Another objective is to evaluate and improve zoning requirements to allow expanded opportunities, such as allowing accessory dwelling units, smaller lot sizes, or establishing a tiny home subdivision.

Calvin noted that development should also be encouraged in the smaller towns surrounding Willmar, including Sunburg, Raymond, Lake Lillian, and Prinsburg.

“I can’t help but believe that we are still hundreds, if not 500-plus, housing units short,” he said. “I know someone that’s been looking for a house for nine months in Willmar. They’ve put numerous bids on houses and can’t find housing. Basically, they have to find housing by the end of next month, otherwise they are out.”

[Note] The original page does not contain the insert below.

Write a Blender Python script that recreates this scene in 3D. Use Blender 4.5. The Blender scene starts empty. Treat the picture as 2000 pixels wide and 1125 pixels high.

He told the EDC Joint Powers Board that the city is looking at four areas to develop new residential subdivisions.

Backman told the EDC Joint Powers Board that Redwood Falls just approved a $13.7 million project to create a new subdivision, and that is just for the roads, water and sewer on a 325-acre site, which will include some commercial lots and the subdivision.

“That’s the step they are taking, because they are saying, ‘Hey, we have to have more housing, what do we do?’ That’s a big step, a big step. And they still might have to do tax increment funding for the housing,” Backman said. “That’s a cost to the city of close to half a million dollars a year just for that.”

“But if you don’t take those steps, it doesn’t happen,” Calvin added.

There are continued contacts between EDC and people interested in housing projects, including projects on Lakeland Drive and Willmar Avenue, Backman told the EDC Joint Powers Board.

The Lakeland Drive project would be 13.9 acres with up to 200 units, Backman added. “So, we’ve got interest, we’ve got developers, but I can’t really announce it. They are still going through the process,” he said.

The Lakeland Drive project would be multi-family rental units, and the Willmar Avenue project would include smaller housing units like pods or twin homes.

He noted there has been another project that fell through due to high bids and the cost of the material.